_Given data_.
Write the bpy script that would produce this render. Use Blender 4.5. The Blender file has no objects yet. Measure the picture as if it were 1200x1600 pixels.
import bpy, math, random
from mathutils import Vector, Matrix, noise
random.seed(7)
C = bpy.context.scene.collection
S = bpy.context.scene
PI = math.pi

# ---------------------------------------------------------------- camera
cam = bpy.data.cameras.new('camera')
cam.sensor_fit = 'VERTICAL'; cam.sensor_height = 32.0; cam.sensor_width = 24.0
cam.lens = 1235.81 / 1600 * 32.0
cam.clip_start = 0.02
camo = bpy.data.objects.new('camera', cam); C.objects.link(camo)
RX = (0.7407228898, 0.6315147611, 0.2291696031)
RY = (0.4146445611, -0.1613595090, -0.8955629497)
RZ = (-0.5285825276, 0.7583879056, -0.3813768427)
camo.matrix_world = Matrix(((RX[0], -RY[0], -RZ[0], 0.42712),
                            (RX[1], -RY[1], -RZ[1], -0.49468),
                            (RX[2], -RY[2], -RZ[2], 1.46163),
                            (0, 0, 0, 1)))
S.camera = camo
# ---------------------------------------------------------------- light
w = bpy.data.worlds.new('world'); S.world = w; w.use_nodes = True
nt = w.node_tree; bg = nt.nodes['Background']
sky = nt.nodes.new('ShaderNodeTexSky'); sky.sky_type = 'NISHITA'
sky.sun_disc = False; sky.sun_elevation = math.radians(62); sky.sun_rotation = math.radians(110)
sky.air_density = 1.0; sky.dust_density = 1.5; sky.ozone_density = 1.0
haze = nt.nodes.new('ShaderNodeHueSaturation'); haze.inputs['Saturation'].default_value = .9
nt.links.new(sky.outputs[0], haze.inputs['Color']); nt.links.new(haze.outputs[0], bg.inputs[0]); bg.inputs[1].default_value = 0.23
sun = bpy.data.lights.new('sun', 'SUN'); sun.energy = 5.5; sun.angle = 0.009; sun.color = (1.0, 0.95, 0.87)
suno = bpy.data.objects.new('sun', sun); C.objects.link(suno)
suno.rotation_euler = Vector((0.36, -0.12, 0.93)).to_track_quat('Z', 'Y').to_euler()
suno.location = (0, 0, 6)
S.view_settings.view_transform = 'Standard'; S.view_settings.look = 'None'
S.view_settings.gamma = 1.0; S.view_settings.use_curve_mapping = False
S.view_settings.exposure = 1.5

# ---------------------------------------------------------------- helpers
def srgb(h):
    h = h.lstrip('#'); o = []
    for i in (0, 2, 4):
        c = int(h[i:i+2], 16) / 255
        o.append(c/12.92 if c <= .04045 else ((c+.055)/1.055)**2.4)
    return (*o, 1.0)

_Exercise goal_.
Take the data above and return it exactly.

_Task result_.
Write the bpy script that would produce this render. Use Blender 4.5. The Blender file has no objects yet. Measure the picture as if it were 1200x1600 pixels.
import bpy, math, random
from mathutils import Vector, Matrix, noise
random.seed(7)
C = bpy.context.scene.collection
S = bpy.context.scene
PI = math.pi

# ---------------------------------------------------------------- camera
cam = bpy.data.cameras.new('camera')
cam.sensor_fit = 'VERTICAL'; cam.sensor_height = 32.0; cam.sensor_width = 24.0
cam.lens = 1235.81 / 1600 * 32.0
cam.clip_start = 0.02
camo = bpy.data.objects.new('camera', cam); C.objects.link(camo)
RX = (0.7407228898, 0.6315147611, 0.2291696031)
RY = (0.4146445611, -0.1613595090, -0.8955629497)
RZ = (-0.5285825276, 0.7583879056, -0.3813768427)
camo.matrix_world = Matrix(((RX[0], -RY[0], -RZ[0], 0.42712),
                            (RX[1], -RY[1], -RZ[1], -0.49468),
                            (RX[2], -RY[2], -RZ[2], 1.46163),
                            (0, 0, 0, 1)))
S.camera = camo
# ---------------------------------------------------------------- light
w = bpy.data.worlds.new('world'); S.world = w; w.use_nodes = True
nt = w.node_tree; bg = nt.nodes['Background']
sky = nt.nodes.new('ShaderNodeTexSky'); sky.sky_type = 'NISHITA'
sky.sun_disc = False; sky.sun_elevation = math.radians(62); sky.sun_rotation = math.radians(110)
sky.air_density = 1.0; sky.dust_density = 1.5; sky.ozone_density = 1.0
haze = nt.nodes.new('ShaderNodeHueSaturation'); haze.inputs['Saturation'].default_value = .9
nt.links.new(sky.outputs[0], haze.inputs['Color']); nt.links.new(haze.outputs[0], bg.inputs[0]); bg.inputs[1].default_value = 0.23
sun = bpy.data.lights.new('sun', 'SUN'); sun.energy = 5.5; sun.angle = 0.009; sun.color = (1.0, 0.95, 0.87)
suno = bpy.data.objects.new('sun', sun); C.objects.link(suno)
suno.rotation_euler = Vector((0.36, -0.12, 0.93)).to_track_quat('Z', 'Y').to_euler()
suno.location = (0, 0, 6)
S.view_settings.view_transform = 'Standard'; S.view_settings.look = 'None'
S.view_settings.gamma = 1.0; S.view_settings.use_curve_mapping = False
S.view_settings.exposure = 1.5

# ---------------------------------------------------------------- helpers
def srgb(h):
    h = h.lstrip('#'); o = []
    for i in (0, 2, 4):
        c = int(h[i:i+2], 16) / 255
        o.append(c/12.92 if c <= .04045 else ((c+.055)/1.055)**2.4)
    return (*o, 1.0)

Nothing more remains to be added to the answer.